-- start Data --

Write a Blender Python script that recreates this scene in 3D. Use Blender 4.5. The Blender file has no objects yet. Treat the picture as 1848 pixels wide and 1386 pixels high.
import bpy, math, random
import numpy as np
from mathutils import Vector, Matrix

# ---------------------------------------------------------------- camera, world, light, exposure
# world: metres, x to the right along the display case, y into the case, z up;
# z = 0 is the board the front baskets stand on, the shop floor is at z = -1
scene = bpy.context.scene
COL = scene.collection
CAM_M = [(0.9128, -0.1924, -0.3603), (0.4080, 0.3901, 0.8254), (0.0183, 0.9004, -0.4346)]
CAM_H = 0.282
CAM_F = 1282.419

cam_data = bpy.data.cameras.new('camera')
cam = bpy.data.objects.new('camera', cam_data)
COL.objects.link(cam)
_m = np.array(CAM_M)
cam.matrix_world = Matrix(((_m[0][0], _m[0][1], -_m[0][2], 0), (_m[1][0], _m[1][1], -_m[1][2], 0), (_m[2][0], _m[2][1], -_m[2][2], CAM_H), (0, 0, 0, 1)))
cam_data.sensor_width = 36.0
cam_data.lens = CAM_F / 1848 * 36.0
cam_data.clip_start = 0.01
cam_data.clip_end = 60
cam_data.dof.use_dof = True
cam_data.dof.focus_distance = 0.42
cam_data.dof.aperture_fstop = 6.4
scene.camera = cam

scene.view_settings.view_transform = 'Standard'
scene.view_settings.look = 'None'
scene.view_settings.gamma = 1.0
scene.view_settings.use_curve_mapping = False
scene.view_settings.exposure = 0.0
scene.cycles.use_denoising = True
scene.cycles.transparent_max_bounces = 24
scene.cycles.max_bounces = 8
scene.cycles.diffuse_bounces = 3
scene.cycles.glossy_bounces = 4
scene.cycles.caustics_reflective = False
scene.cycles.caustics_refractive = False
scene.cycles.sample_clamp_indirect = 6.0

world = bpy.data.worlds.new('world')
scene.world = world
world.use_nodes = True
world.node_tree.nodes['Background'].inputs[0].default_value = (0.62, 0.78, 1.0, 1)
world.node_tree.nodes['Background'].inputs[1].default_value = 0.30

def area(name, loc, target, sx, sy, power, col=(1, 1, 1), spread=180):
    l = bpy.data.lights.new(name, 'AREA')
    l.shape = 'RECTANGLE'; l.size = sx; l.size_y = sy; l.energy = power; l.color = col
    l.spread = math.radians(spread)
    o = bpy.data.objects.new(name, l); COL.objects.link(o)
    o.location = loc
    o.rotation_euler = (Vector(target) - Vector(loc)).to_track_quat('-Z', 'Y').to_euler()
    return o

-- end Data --

What is required: Copy all the lines, exactly.

Result of this exercise:
Write a Blender Python script that recreates this scene in 3D. Use Blender 4.5. The Blender file has no objects yet. Treat the picture as 1848 pixels wide and 1386 pixels high.
import bpy, math, random
import numpy as np
from mathutils import Vector, Matrix

# ---------------------------------------------------------------- camera, world, light, exposure
# world: metres, x to the right along the display case, y into the case, z up;
# z = 0 is the board the front baskets stand on, the shop floor is at z = -1
scene = bpy.context.scene
COL = scene.collection
CAM_M = [(0.9128, -0.1924, -0.3603), (0.4080, 0.3901, 0.8254), (0.0183, 0.9004, -0.4346)]
CAM_H = 0.282
CAM_F = 1282.419

cam_data = bpy.data.cameras.new('camera')
cam = bpy.data.objects.new('camera', cam_data)
COL.objects.link(cam)
_m = np.array(CAM_M)
cam.matrix_world = Matrix(((_m[0][0], _m[0][1], -_m[0][2], 0), (_m[1][0], _m[1][1], -_m[1][2], 0), (_m[2][0], _m[2][1], -_m[2][2], CAM_H), (0, 0, 0, 1)))
cam_data.sensor_width = 36.0
cam_data.lens = CAM_F / 1848 * 36.0
cam_data.clip_start = 0.01
cam_data.clip_end = 60
cam_data.dof.use_dof = True
cam_data.dof.focus_distance = 0.42
cam_data.dof.aperture_fstop = 6.4
scene.camera = cam

scene.view_settings.view_transform = 'Standard'
scene.view_settings.look = 'None'
scene.view_settings.gamma = 1.0
scene.view_settings.use_curve_mapping = False
scene.view_settings.exposure = 0.0
scene.cycles.use_denoising = True
scene.cycles.transparent_max_bounces = 24
scene.cycles.max_bounces = 8
scene.cycles.diffuse_bounces = 3
scene.cycles.glossy_bounces = 4
scene.cycles.caustics_reflective = False
scene.cycles.caustics_refractive = False
scene.cycles.sample_clamp_indirect = 6.0

world = bpy.data.worlds.new('world')
scene.world = world
world.use_nodes = True
world.node_tree.nodes['Background'].inputs[0].default_value = (0.62, 0.78, 1.0, 1)
world.node_tree.nodes['Background'].inputs[1].default_value = 0.30

def area(name, loc, target, sx, sy, power, col=(1, 1, 1), spread=180):
    l = bpy.data.lights.new(name, 'AREA')
    l.shape = 'RECTANGLE'; l.size = sx; l.size_y = sy; l.energy = power; l.color = col
    l.spread = math.radians(spread)
    o = bpy.data.objects.new(name, l); COL.objects.link(o)
    o.location = loc
    o.rotation_euler = (Vector(target) - Vector(loc)).to_track_quat('-Z', 'Y').to_euler()
    return o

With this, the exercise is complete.